Todos tenemos prejuicios. Por el hecho de pertenecer a una comunidad nos absorbemos –irreflexivamente– a una serie de creencias que se ensamblan para conformar una visión del mundo. Es decir, un conjunto de descripciones y explicaciones que nos guían y simplifican la vida, pues nos eximen de dudar, nos instalan en un sentido común que prescribe cómo debemos sentir y actuar. Pero lo característico del prejuicio es que en su raíz encontramos intereses y deseos más que verdades establecidas desde una investigación reflexiva. Consideremos, por ejemplo, los prejuicios raciales.
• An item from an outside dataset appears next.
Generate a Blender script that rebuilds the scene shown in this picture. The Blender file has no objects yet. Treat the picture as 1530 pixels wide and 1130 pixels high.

Los europeos, poseídos por la arrogancia colonial, consideraron que había pueblos naturalmente inferiores a los que podían esclavizar y/o explotar sin problemas. La mirada que el europeo dirigió hacia los pueblos “incivilizados” se cargó de desprecio, mientras que la crueldad y la falta de compasión marcaron los comportamientos respectivos. El sentido común colonial y racista sigue perviviendo, fomenta la jactancia de unos y menoscaba la autoestima de otros. Y aunque se encuentre reprimido y en retroceso, con frecuencia resurge impetuoso y desafiante. El racismo cobra entonces un carácter estúpido y cínico, pues no teniendo el apoyo de la ciencia, ni de la religión, sus prejuicios se fundamentan solo en un deseo de superioridad, en un terco envanecimiento que ignora la realidad.
No podemos renunciar a todos nuestros prejuicios, pero sí podemos demandar a nuestra educación que nos forme en un sentido crítico que nos impulse a dudar de nuestras creencias, apenas sospechemos que distorsionan nuestra visión de la realidad, pues nos impulsan a ignorar situaciones evidentes. Los prejuicios funcionan como anteojeras que focalizan nuestra mirada en los aspectos del entorno que los validan. La mentalidad prejuiciosa, a diferencia de la crítica, se enorgullece de su cerrazón tubular y rechaza –impertérrita– toda novedad que la cuestiona. Prefiere lo simple y lo categórico, y rechaza lo complejo y lo incierto. Su origen se remonta a una religiosidad supersticiosa, destinada a eliminar cualquier duda.
La vigencia de la mentalidad prejuiciosa en nuestro medio remite a la educación que recibimos los peruanos. La poca curiosidad por aquello que no encaja y la terquedad se combinan para rechazar lo nuevo: se aman las anteojeras. En el mismo sentido confluye el rechazo, u hostilidad, hacia el juicio propio, hacia la elaboración personal de puntos de vista fundados en una exploración de la realidad antes que en la repetición de los estereotipos del sentido común.
Y los costos de esta actitud han sido muy altos en la historia peruana. En la década de 1960, por ejemplo, se consolidó en la izquierda, entre quienes buscaban con pasión la justicia, una visión de la realidad que tenía que ver más con Pekín, Moscú y París que con nuestra realidad inmediata. Muchos alucinaron que la lucha contra el feudalismo, y la reivindicación de la tierra eran el primer paso en la liberación de la injusticia. El feudalismo había desaparecido hace tiempo del campo peruano, pero estaba presente en los textos de Mao, los que se leían como si fueran la Biblia. Y otro tanto ocurría con la izquierda castrista, que veía “obreros clasistas”, protagonistas de la inminente revolución, allí donde la mayoría de la gente eran migrantes, trabajadores por cuenta propia.
Y, ahora, el sentido común emergente, el neoliberal, que apunta al crecimiento económico como supremo bien, nos quiere hacer ver empresarios por todas partes. La idea es que somos dueños de nuestros destinos y que uno llega tan lejos como desea. Entonces el fracaso y la mediocridad son culpa de quienes no se empeñan a fondo. Hay mucho de estimable en estas ideas, pues convocan al esfuerzo y al ingenio. Y es notorio el crecimiento económico de los últimos años. No obstante, es un hecho que la mayoría de los peruanos no son, ni pueden ser, esos empresarios impacientes tal como pretenden los neoliberales criollos. Y, por otro lado, se ignora el costo humano en términos de ansiedad, sufrimiento, depresión y debilitamiento de los vínculos sociales, que produce el llamado permanente al éxito, en términos de acumulación económica. Y no es casualidad que la postulación del éxito como razón de vida haya coincidido con el debilitamiento de la moralidad en nuestro país, con el auge de la delincuencia. Tanto la propia de los profesionales y empleados, la corrupción; como la que está al alcance del mundo popular: robos, extorsiones, asesinatos.